The Cooper Square Community Land Trust, which was established in 1991, started as an effort against a 1959 urban renewal program that aimed to demolish an eleven-block stretch of the Lower East Side. The CLT’s portfolio includes 356 residential units in 22 residential buildings.

While there are not many recent case studies about the Cooper Square CLT, a 2007 analysis conducted by the Lincoln Institute on Land Policy showed its effectiveness in providing low-cost housing. The report found that a two-bedroom apartment at a Cooper Square CLT property had a rental rate of just $431 per month. That amounted to just 25 percent of the Area Median Income at the time. The current AMI in New York City is $95,400 for a family of four, according to the New York City Housing Development Corporation.

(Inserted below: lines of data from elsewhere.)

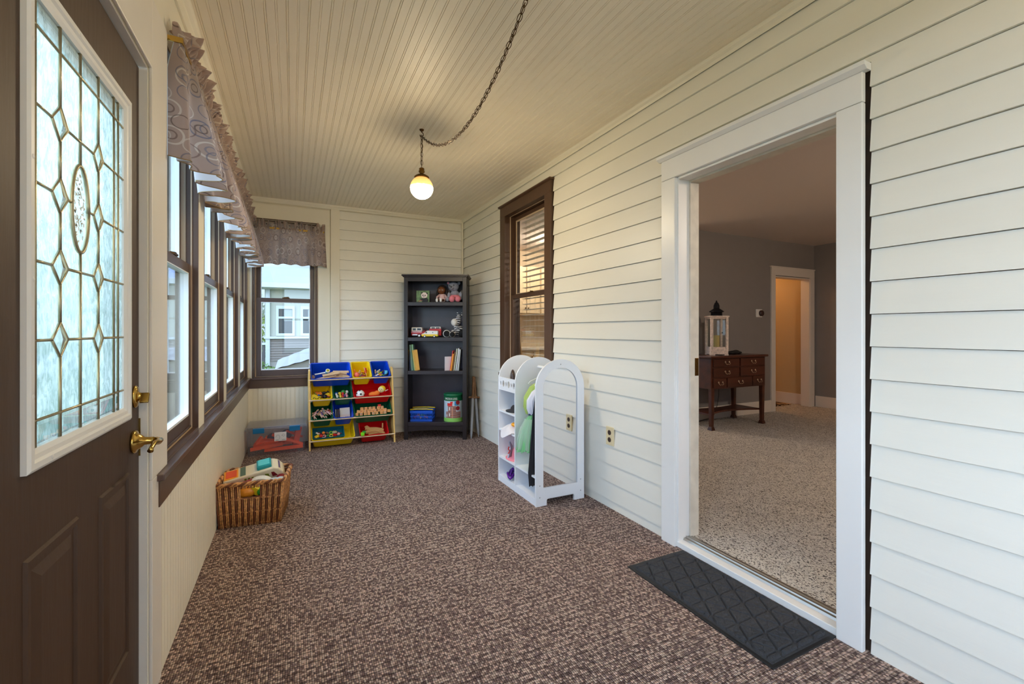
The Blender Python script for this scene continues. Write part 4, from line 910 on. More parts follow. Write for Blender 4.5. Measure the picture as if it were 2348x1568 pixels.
# canister
t = thing('toy_log_canister', 'green-lidded round canister with a log house picture at the right of the lowest shelf', 'canister', inbc(.530, .13, SH[3]), BA)
t.scale = (1.14, 1.14, 1.2)
R_ = .093; b = MB(); b.lathe([(R_, 0), (R_, .235)], 48); b.build('canister_body', mat('can_sky', (206, 222, 232), .35, .2), t)
b = MB(); b.lathe([(R_+.001, .0), (R_+.001, .034)], 48); b.build('green_band', mat('can_lime', (142, 204, 96), .4), t)
b = MB(); b.lathe([(R_+.001, .192), (R_+.001, .236), (R_+.004, .238), (R_+.004, .252), (R_-.004, .256), (.0001, .256)], 48); b.build('lid', mat('can_green', (20, 104, 64), .35), t)
def wrap(bb, x0, x1, z0, z1, r):
    n = max(1, int((x1-x0)/.006)); vs = []
    for i in range(n+1):
        a = -math.pi/2+(x0+(x1-x0)*i/n)/R_
        for z in (z0, z1): vs.append((r*math.cos(a), r*math.sin(a), z))
    bb.add(vs, [(2*i, 2*i+2, 2*i+3, 2*i+1) for i in range(n)], True)
b = MB()
for i in range(13): wrap(b, -.045+(.0 if i > 8 else 0), .035, .036+i*.0085, .036+i*.0085+.0065, R_+.0022)
for i in range(7): wrap(b, -.068, -.045, .036+i*.0085, .042+i*.0085, R_+.0022); wrap(b, .035, .085, .036+i*.0085, .042+i*.0085, R_+.0022)
b.build('log_house_print', mat('log_brown', (150, 78, 44), .5), t)
b = MB()
for i in range(12): wrap(b, -.006, .006, .037+i*.0085, .0425+i*.0085, R_+.003)
b.build('log_ends_print', mat('log_end', (228, 150, 96), .5), t)
b = MB(); wrap(b, -.05, .0, .146, .172, R_+.0026); wrap(b, -.02, .004, .172, .186, R_+.0026); b.build('roof_print', mat('roof_red', (226, 44, 40), .4), t)
b = MB(); wrap(b, -.032, -.022, .108, .135, R_+.003); wrap(b, -.032, -.022, .05, .08, R_+.003); wrap(b, -.06, -.053, .045, .07, R_+.003); b.build('house_window_print', TW, t)
b = MB(); wrap(b, .02, .06, .150, .19, R_+.0015); b.build('sky_print', mat('sky_print', (60, 150, 200), .4), t)
for z in (.178, .125):
    b = MB(); a0 = .052/R_
    T = Matrix.Rotation(a0, 4, 'Z') @ Matrix.Translation((0, -R_-.002, z)) @ Matrix.Rotation(math.pi/2, 4, 'X'); b.lathe([(.020, 0), (.020, .0015)], 24, T); b.build('round_badge', mat('badge_red', (140, 24, 30), .4), t)
tm = text_mesh('LINCOLN LOGS', .021)
for v in tm.vertices:
    a = -math.pi/2+(v.co.x*.88-.018)/R_; rr = R_+.002+v.co.z; v.co = (rr*math.cos(a), rr*math.sin(a), .212+v.co.y*1.25)
tm.materials.append(TW); to = bpy.data.objects.new('lettering', tm); COL.objects.link(to); to.parent = t
# two toy swords standing in the corner
for i, (p0, p1) in enumerate([((1.775, 4.655, .0), (1.86, 4.80, .66)), ((1.885, 4.71, .0), (1.868, 4.80, .655))]):
    t = thing('toy_sword', ['grey-bladed toy sword with brown grip leaning against the bookcase side, left of the pair', 'grey-bladed toy sword with brown grip leaning against the bookcase side, right of the pair'][i], 'toy sword', p0)
    d = Vector(p1)-Vector(p0); b = MB(); b.rod((0, 0, 0), d*.08, .004, .014, 8); b.rod(d*.08, d*.66, .014, .017, 8); b.build('blade', mat('sword_grey', (150, 152, 158), .4), t)
    b = MB(); b.rod(d*.68, d, .012, .014, 10); b.ball(d*1.0, .018, 10); b.build('grip', mat('sword_grip', (120, 84, 52), .6, var=.3, vscale=60), t)
    b = MB(); pd = Vector((1, -.3, -.1)).normalized()*(.045); b.rod(d*.67-pd, d*.67+pd, .011, n=8); b.ball(d*.67, (.02, .02, .03), 10); b.build('guard', mat('sword_grip', (0, 0, 0)), t)
# ---------------------------------------------------------------- toy organizer
OX0, OX1, OY = .142, .992, 4.872
ORG = thing('toy_organizer', 'pine toy rack with four tilted rows of plastic bins against the end wall', 'toy rack', (OX0, OY, 0))
OWD = OX1-OX0
for x in (0, OWD-.016):
    b = MB(); b.prism([(0, 0), (.035, 0), (.05, .03), (.33, .03), (.345, 0), (.375, 0), (.375, .62), (.355, .70), (.20, .80), (.155, .785)], x, x+.016, 'x'); b.build('side_panel', PINE, ORG, bevel=.002)
ROWZ = [.690, .488, .288, .088]; TILT = math.radians(36)
for z in ROWZ:
    y = .004+.2*z
    b = MB(); b.rod((.0, y, z), (OWD, y, z), .0075, n=10); b.build('front_rail', DOWEL, ORG)
    b = MB(); b.rod((.012, min(y+.2186, .365), z+.1535), (OWD-.012, min(y+.2186, .365), z+.1535), .0055, n=8); b.build('rear_rail', DOWEL, ORG)
BINC = {'blue': (10, 66, 190), 'yellow': (240, 204, 20), 'red': (206, 16, 20), 'green': (16, 92, 62)}
LBIN = .262
def rrect(w_, l_, r, n=5):
    p = []
    for cx, cy, a0 in ((w_/2-r, l_-r, 0), (-w_/2+r, l_-r, 1), (-w_/2+r, r, 2), (w_/2-r, r, 3)):
        for i in range(n+1):
            a = (a0+i/n)*math.pi/2; p.append((cx+r*math.cos(a), cy+r*math.sin(a)))
    return p
def toybin(row, x0, x1, col, label):
    z = ROWZ[row]; y = OY+.004+.2*z
    t = thing('storage_bin', label, 'bin', ((x0+x1)/2, y-.010, z+.012), group='plastic bins on the toy rack', rot=(TILT, 0, 0))
    wd = x1-x0-.008; b = MB(); H = .125
    lev = [(wd, 0, 0, .022), (wd, 0, -.010, .022), (wd-.014, .007, -.010, .018), (wd-.050, .025, -H, .02)]
    inner = [(wd-.050-.004, .027, -H+.003, .018), (wd-.020, .010, -.004, .018), (wd-.012, .006, 0, .02)]
    vs = []; n = 24
    for w_, o_, z_, r_ in lev+inner[:0]:
        vs += [(p, q+o_, z_) for p, q in rrect(w_, LBIN-2*o_, r_)]
    k = len(lev); fs = [(i*n+j, (i+1)*n+j, (i+1)*n+(j+1) % n, i*n+(j+1) % n) for i in range(k-1) for j in range(n)]; fs.append(tuple((k-1)*n+j for j in range(n)))
    b.add(vs, fs, False)
    vs = []
    for w_, o_, z_, r_ in inner[::-1]: vs += [(p, q+o_, z_) for p, q in rrect(w_, LBIN-2*o_, r_)]
    b.add(vs, [(i*n+j, i*n+(j+1) % n, (i+1)*n+(j+1) % n, (i+1)*n+j) for i in range(2) for j in range(n)]+[tuple(2*n+j for j in range(n))[::-1]], False)
    vs = [(p, q, 0) for p, q in rrect(wd, LBIN, .022)]+[(p, q+.006, 0) for p, q in rrect(wd-.012, LBIN-.012, .02)]
    b.add(vs, [(j, (j+1) % n, n+(j+1) % n, n+j) for j in range(n)])
    b.build('bin_body', mat('bin_'+col, BINC[col], .32), t, bevel=.0)
    t['half'] = wd/2; bpy.context.view_layer.update(); return t
cx0, cx1, cx2, cx3 = OX0+.018, .565, .772, OX1-.018; mid = .372
bins = {
 'a': toybin(0, cx0, cx1, 'blue', 'wide blue bin full of wooden train track, top row left'),
 'b': toybin(0, cx1, cx2, 'yellow', 'narrow yellow bin in the middle of the top row'),
 'c': toybin(0, cx2, cx3, 'blue', 'narrow blue bin at the right end of the top row'),
 'd': toybin(1, cx0, mid, 'yellow', 'narrow yellow bin of toy vehicles at the left of the second row'),
 'e': toybin(1, mid, cx1+.006, 'green', 'narrow green bin of small figures in the second row'),
 'f': toybin(1, cx1+.006, cx3, 'red', 'wide red bin holding a white ball and a yellow plush, second row'),
 'g': toybin(2, cx0, mid, 'green', 'narrow dark green bin of dolls at the left of the third row'),
 'h': toybin(2, mid, cx1+.010, 'blue', 'narrow blue bin holding booklets in the third row'),
 'i': toybin(2, cx1+.010, cx3, 'green', 'wide dark green bin of wooden alphabet blocks, third row'),
 'j': toybin(3, cx0, cx1+.02, 'yellow', 'wide yellow bin holding a teal tray, bottom row'),
 'k': toybin(3, .625, .93, 'red', 'red bin of curved wooden track at the right of the bottom row')}
def put(o, bn, x, y, z, rot=(0, 0, 0)):   # place a top-level toy in a bin's own frame
    M = bins[bn].matrix_world @ Matrix.Translation((x, y, z)) @ Euler(rot).to_matrix().to_4x4()
    o.matrix_world = M; return o
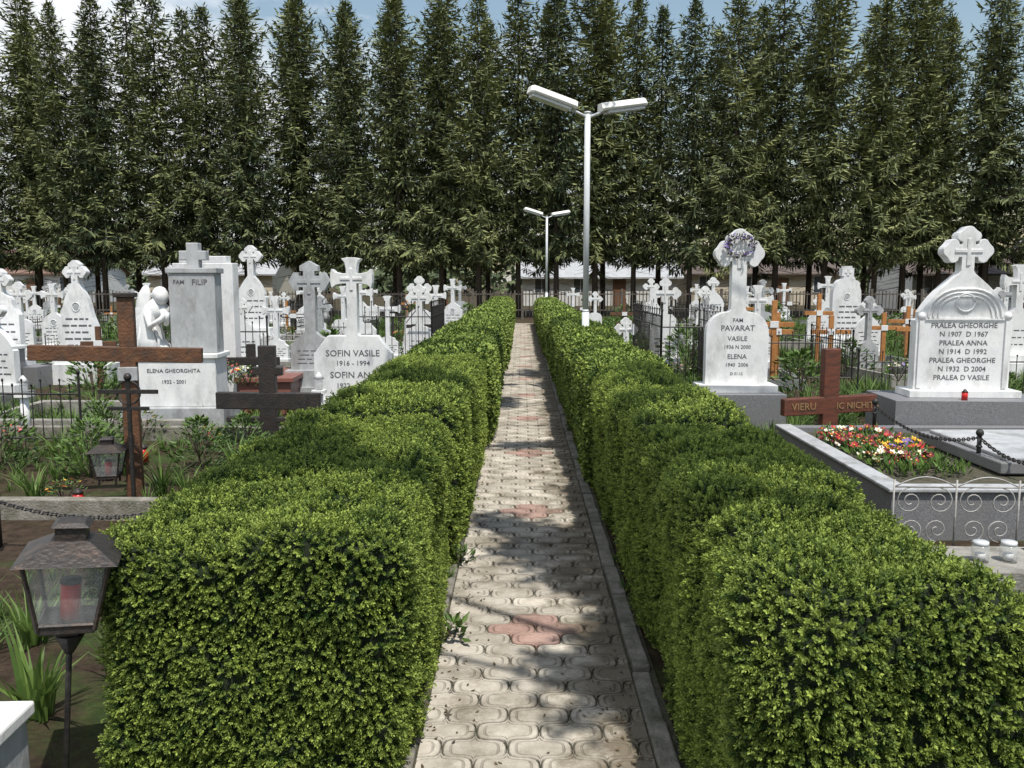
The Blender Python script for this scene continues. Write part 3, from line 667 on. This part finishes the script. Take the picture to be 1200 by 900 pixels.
for x, y_, h, w in ((4.55, 15.5, 1.55, .7), (4.85, 16.3, 1.3, .6), (6.9, 20, 1.6, .7), (8.0, 19, 1.2, .8), (9.2, 20.5, 1.3, .9), (6.3, 17.5, 1.2, .8), (7.6, 16.6, 1.35, .75), (5.9, 23, 1.6, .8), (-7.5, 15, 1.1, .6)):
    mb = MB(); wcross(mb, h, w, .09, .07, h * .72, M_woodo if x > 0 else M_wood); mb.box(0, -.045, h * .72 - .06, .15, .015, .12, M_marble); mb.obj('wooden_cross', (x, y_, 0), R.uniform(-.15, .15), bevel=.005)

# ---- plots, kerbs
def ring(name, x0, x1, y0, y1, h, t, mt_, cap=None, capm=None):
    mb = MB(); mb.box((x0 + x1) / 2, y0, -.05, x1 - x0, t, h + .05, mt_); mb.box((x0 + x1) / 2, y1, -.05, x1 - x0, t, h + .05, mt_)
    for x in (x0 + t / 2, x1 - t / 2): mb.box(x, (y0 + y1) / 2, -.05, t - .004, y1 - y0 - t, h + .046, mt_)
    if cap:
        mb.box((x0 + x1) / 2, y0, h, x1 - x0 + .06, t + .06, cap, capm)
        for x in (x0 + t / 2, x1 - t / 2): mb.box(x, (y0 + y1) / 2 + .03, h, t + .05, y1 - y0 - t, cap - .003, capm)
    return mb.obj(name, bevel=.008)
ring('grave_kerb', -6.8, -2.75, 6.75, 10.2, .14, .11, M_kerb)
ring('grave_kerb', -6.9, -4.0, 10.35, 12, .2, .12, M_conc)
ring('grave_plot_wall', 2.75, 5.9, 6.3, 9.15, .34, .12, M_granite, .03, M_marbleg)
mb = MB(); mb.box(4.3, 7.75, -.03, 2.9, 2.7, .31, M_joint); mb.obj('plot_soil')
mb = MB(); mb.box(0, 0, .30, 1.55, 1.5, .10, M_granite); mb.box(0, 0, .398, 1.4, 1.35, .035, M_marbleg); mb.obj('grave_slab', (4.75, 7.75, 0), .0, bevel=.012)
mb = MB(); mb.box(0, 0, -.05, .52, .5, .42, M_marbleg); mb.box(0, 0, .368, .56, .54, .05, M_marble); mb.obj('marble_grave_post', (-2.0, 2.58, 0), .05, bevel=.01)
mb = MB(); mb.box(0, 0, -.05, .75, 1.5, .5, M_graniter); mb.box(0, 0, .448, .85, 1.6, .07, M_graniter); mb.obj('red_granite_tomb', (-3.75, 12.9, 0), .05, bevel=.01)
mb = MB(); mb.box(0, 0, -.05, 1.2, 1.6, .75, M_granite); mb.box(0, 0, .69, 1.3, 1.7, .06, M_marble); mb.obj('granite_tomb', (-9.6, 14.5, 0), bevel=.01)
# flower bed on right plot
mb = MB(); rr2 = random.Random(3)
FX = (3.0, 3.75); FY = (7.2, 8.7)
for i in range(1100):
    x = rr2.uniform(*FX); y_ = rr2.uniform(6.9, 8.8); p = Vector((x, y_, .28 + rr2.uniform(0, .09)))
    d = Vector((rr2.uniform(-1, 1), rr2.uniform(-1, 1), 1)).normalized(); mb.leaf(p, d, d.orthogonal().normalized(), .09, .04, M_bleaf, rr2.random())
for i in range(330):
    x = rr2.uniform(*FX); y_ = rr2.uniform(*FY); n_ = noise.noise(Vector((x * 2.6, y_ * 1.6, 3)))
    if n_ > .28: continue
    pal = [M_cream, M_dred, M_dred] if y_ < 7.5 else ([M_yel, M_dred, M_blue, M_yel] if n_ < -.08 else [M_dred, M_dred, M_red, M_dred, M_cream])
    if y_ > 8.2: pal = [M_dred, M_red, M_dred, M_cream]
    flw(mb, Vector((x, y_, .37 + rr2.uniform(-.04, .05))), rr2.uniform(.025, .045), rr2.choice(pal), rr2)
mb.obj('flower_bed', recalc=False)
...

The Cooper Square CLTs’ achievements include the development of a 53-unit apartment building with supportive services at 29 East 2nd Street and the completion of the Cooper Square Urban Renewal Area, which has 846 units set aside for low-income residents.

CLTs also have its own advocacy group in the city. The New York City Community Land Initiative, which was established in 2013 by a group of activists and academics as a response to the city’s homelessness problem, is pushing for the inclusion of CLT provisions in city legislation.  Its pilot program is the East Harlem/ El Barrio Community Land Trust, which aims to preserve 100 affordable housing units in the area.

Advocates say that the model is more effective than the city’s current system of auctioning land to private developers. One of the biggest advantages of community land trusts is the requirement for permanent affordability. For comparison, developers that build affordable housing units under the 421a tax abatement program are required to keep apartments affordable for only 40 years.

Nonetheless, there are several obstacles for wider adoption of the community land trust model. In a report entitled “Community Land Trusts in New York City,” the National Community Land Trusts Network said that the system has a public relations problem.

“Community land trusts are challenged paradoxically both by widespread lack of familiarity, and uncertainty when familiarity exists. The genre suffers from misconceptions about land leases and resale-restricted tenure, as well as a hokey-sounding name. Despite evidence that community land trusts use public subsidies more effectively than any other low-income housing program, political attention and public funding have historically been directed towards lowering barriers to owning a home – whether affordable or not – with little attention to sustainability of ownership and community thereafter. While the housing crisis called into question many of the financial mechanisms responsible, the structure of tenure more broadly has gone unchallenged. Recent programs and legislation, inspired.”


According to an earlier report from City Limits, there is also a debate over how much public land is available in New York City. A 2016 report from the comptroller’s office said that 1,100 vacant lots can be used for affordable housing projects. However, city officials said that only 670 of those sites can be used for housing.

In spite of the obstacles, CLT advocates say that a shift is likely in the way New York City grows its housing stock. “The model has really caught fire,” Laurel Kean, a staff attorney at Legal Services NYC, said during a recent Community Land Trusts panel discussion.

Kean represents the Staten Island Housing Dignity Coalition, one of the organizations that answered the city’s RFEI. The coalition, a cluster of 35 church groups, tenant associations, cultural organizations and non-profits, has goals that suggest the democratization of housing in New York City is underway.

“Their concerns really are affordability and stability,” Kean said. “The community is focused on housing as shelter and not housing as an investment growth model.”